WHAT YOU SHOULD DO. Repeat exactly, and only, the lines below starting at the line that contains "The Blender Python" and ending at the line that contains "1472), (1556, 1420)]]", inclusive of both.

Begin MATERIAL FOR THIS TASK

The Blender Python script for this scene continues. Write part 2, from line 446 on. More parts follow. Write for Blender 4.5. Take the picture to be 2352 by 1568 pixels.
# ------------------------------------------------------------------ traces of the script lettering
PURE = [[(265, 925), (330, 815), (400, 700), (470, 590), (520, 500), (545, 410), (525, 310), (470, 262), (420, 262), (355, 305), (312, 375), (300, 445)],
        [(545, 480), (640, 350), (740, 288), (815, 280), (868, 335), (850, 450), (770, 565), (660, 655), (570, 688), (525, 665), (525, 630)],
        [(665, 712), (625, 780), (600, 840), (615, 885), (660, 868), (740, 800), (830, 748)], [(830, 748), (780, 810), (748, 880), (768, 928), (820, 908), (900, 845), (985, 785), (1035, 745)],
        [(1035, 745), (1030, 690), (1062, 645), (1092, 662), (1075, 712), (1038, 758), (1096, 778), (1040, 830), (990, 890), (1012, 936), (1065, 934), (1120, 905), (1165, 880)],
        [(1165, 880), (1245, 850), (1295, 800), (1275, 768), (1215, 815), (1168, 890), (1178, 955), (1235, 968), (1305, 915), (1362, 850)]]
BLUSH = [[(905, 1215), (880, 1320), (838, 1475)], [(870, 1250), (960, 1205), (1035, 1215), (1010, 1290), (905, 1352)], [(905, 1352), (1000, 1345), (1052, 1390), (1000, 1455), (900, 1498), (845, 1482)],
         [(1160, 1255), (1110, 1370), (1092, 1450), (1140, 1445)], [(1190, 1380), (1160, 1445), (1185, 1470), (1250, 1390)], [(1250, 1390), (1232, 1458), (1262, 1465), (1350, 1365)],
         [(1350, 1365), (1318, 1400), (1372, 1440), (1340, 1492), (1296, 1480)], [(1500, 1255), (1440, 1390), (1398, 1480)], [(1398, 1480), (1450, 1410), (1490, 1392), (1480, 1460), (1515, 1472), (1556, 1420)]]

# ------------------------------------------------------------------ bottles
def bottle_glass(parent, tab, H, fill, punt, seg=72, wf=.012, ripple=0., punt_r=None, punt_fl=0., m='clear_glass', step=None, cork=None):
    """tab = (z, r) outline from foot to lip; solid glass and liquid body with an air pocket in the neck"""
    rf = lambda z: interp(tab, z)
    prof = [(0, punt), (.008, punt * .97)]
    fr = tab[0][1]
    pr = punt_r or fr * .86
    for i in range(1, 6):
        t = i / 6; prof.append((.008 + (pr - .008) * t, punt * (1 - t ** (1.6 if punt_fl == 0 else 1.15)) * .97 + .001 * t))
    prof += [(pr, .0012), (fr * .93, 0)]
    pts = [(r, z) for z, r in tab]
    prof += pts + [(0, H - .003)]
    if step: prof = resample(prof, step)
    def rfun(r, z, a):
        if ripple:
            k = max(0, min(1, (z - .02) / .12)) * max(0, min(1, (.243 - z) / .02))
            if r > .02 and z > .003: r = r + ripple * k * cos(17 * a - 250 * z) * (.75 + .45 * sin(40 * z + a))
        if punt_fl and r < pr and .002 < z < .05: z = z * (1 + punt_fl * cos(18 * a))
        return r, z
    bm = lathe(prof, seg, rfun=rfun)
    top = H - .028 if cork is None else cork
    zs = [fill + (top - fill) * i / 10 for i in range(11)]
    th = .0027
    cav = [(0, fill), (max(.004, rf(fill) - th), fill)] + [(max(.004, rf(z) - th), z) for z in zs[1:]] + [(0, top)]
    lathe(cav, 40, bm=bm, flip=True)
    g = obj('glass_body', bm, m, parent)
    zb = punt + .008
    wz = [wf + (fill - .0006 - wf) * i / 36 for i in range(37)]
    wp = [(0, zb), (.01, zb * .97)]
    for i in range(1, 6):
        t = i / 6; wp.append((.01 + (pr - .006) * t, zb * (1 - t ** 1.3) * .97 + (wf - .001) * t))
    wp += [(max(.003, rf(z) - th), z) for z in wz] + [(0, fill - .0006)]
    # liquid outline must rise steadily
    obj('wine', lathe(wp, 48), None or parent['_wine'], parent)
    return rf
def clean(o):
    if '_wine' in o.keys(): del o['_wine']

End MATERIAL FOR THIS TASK
Begin MATERIAL FOR THIS TASK

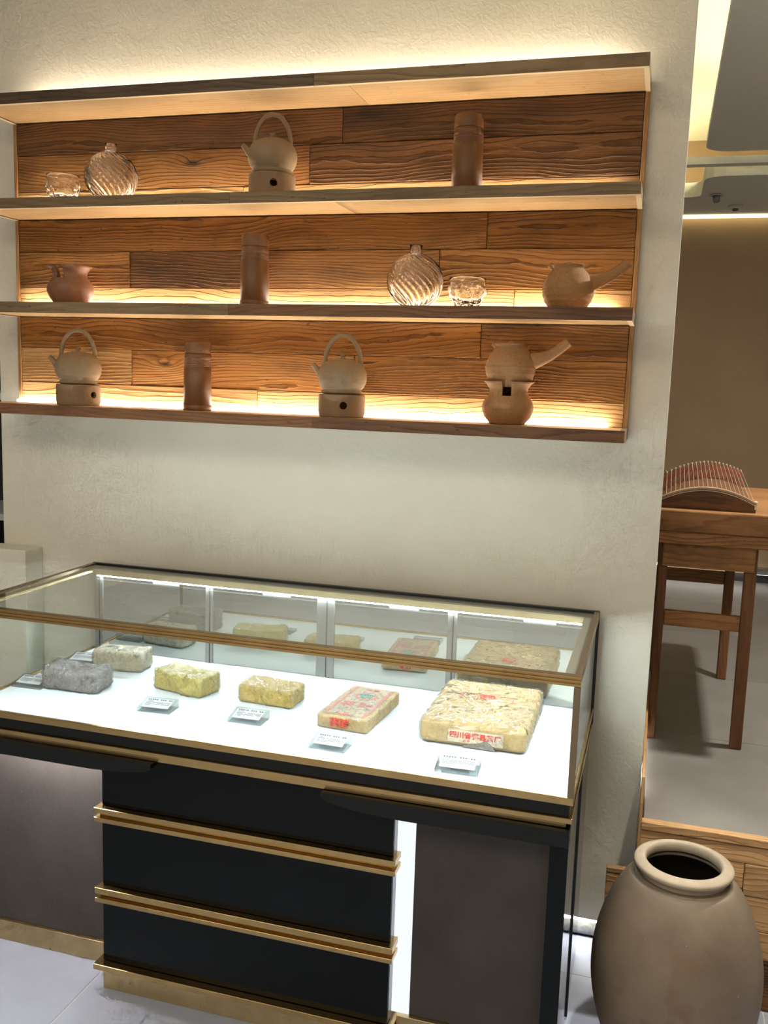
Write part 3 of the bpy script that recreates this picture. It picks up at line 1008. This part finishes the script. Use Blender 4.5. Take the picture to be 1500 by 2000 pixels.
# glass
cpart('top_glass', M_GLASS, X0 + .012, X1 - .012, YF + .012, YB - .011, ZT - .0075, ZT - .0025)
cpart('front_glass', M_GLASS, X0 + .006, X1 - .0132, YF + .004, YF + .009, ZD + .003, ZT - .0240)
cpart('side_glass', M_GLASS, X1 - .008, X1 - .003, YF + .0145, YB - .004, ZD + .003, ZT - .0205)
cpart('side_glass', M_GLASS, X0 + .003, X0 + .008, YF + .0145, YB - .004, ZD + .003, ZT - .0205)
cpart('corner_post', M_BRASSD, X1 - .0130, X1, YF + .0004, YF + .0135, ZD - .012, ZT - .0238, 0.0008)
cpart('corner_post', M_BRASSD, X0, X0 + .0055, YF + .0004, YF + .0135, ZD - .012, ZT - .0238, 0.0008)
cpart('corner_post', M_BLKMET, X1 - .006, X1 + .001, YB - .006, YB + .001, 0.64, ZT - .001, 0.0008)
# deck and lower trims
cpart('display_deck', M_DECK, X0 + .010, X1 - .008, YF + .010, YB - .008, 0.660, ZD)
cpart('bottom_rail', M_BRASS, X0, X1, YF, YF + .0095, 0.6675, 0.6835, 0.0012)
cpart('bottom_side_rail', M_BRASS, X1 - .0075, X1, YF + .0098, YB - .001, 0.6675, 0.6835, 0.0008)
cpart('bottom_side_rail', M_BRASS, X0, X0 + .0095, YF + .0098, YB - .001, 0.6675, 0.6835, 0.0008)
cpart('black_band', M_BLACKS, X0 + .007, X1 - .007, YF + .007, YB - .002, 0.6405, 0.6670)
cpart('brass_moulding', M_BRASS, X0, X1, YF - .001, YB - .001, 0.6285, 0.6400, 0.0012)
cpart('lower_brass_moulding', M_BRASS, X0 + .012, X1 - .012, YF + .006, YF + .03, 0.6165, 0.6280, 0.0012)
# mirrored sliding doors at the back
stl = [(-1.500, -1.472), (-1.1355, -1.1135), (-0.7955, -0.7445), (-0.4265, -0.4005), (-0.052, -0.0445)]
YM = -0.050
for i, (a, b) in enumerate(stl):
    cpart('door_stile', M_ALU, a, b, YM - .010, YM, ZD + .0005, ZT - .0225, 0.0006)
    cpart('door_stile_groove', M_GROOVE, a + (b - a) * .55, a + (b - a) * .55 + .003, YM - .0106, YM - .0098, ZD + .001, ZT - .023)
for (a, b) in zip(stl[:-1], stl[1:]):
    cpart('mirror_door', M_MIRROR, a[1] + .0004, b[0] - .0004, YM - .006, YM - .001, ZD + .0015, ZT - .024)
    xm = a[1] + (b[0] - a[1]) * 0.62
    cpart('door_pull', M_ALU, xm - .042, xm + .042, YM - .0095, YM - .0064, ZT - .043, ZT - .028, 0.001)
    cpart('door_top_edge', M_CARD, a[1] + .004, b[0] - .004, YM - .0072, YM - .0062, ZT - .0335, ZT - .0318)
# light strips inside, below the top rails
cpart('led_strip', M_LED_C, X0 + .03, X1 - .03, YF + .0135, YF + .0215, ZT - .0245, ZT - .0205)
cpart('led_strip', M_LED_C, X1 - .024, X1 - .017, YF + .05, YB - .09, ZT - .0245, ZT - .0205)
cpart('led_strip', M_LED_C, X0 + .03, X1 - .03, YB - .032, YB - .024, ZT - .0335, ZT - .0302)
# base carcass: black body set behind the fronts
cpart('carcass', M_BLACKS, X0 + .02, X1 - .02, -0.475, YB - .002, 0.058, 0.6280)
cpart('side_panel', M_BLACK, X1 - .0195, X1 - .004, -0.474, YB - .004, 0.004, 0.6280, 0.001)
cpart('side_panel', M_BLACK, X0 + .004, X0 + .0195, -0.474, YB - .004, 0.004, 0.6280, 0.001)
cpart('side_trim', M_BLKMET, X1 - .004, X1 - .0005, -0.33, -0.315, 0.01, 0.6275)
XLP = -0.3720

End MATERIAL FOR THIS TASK

EXPECTED OUTPUT.
The Blender Python script for this scene continues. Write part 2, from line 446 on. More parts follow. Write for Blender 4.5. Take the picture to be 2352 by 1568 pixels.
# ------------------------------------------------------------------ traces of the script lettering
PURE = [[(265, 925), (330, 815), (400, 700), (470, 590), (520, 500), (545, 410), (525, 310), (470, 262), (420, 262), (355, 305), (312, 375), (300, 445)],
        [(545, 480), (640, 350), (740, 288), (815, 280), (868, 335), (850, 450), (770, 565), (660, 655), (570, 688), (525, 665), (525, 630)],
        [(665, 712), (625, 780), (600, 840), (615, 885), (660, 868), (740, 800), (830, 748)], [(830, 748), (780, 810), (748, 880), (768, 928), (820, 908), (900, 845), (985, 785), (1035, 745)],
        [(1035, 745), (1030, 690), (1062, 645), (1092, 662), (1075, 712), (1038, 758), (1096, 778), (1040, 830), (990, 890), (1012, 936), (1065, 934), (1120, 905), (1165, 880)],
        [(1165, 880), (1245, 850), (1295, 800), (1275, 768), (1215, 815), (1168, 890), (1178, 955), (1235, 968), (1305, 915), (1362, 850)]]
BLUSH = [[(905, 1215), (880, 1320), (838, 1475)], [(870, 1250), (960, 1205), (1035, 1215), (1010, 1290), (905, 1352)], [(905, 1352), (1000, 1345), (1052, 1390), (1000, 1455), (900, 1498), (845, 1482)],
         [(1160, 1255), (1110, 1370), (1092, 1450), (1140, 1445)], [(1190, 1380), (1160, 1445), (1185, 1470), (1250, 1390)], [(1250, 1390), (1232, 1458), (1262, 1465), (1350, 1365)],
         [(1350, 1365), (1318, 1400), (1372, 1440), (1340, 1492), (1296, 1480)], [(1500, 1255), (1440, 1390), (1398, 1480)], [(1398, 1480), (1450, 1410), (1490, 1392), (1480, 1460), (1515, 1472), (1556, 1420)]]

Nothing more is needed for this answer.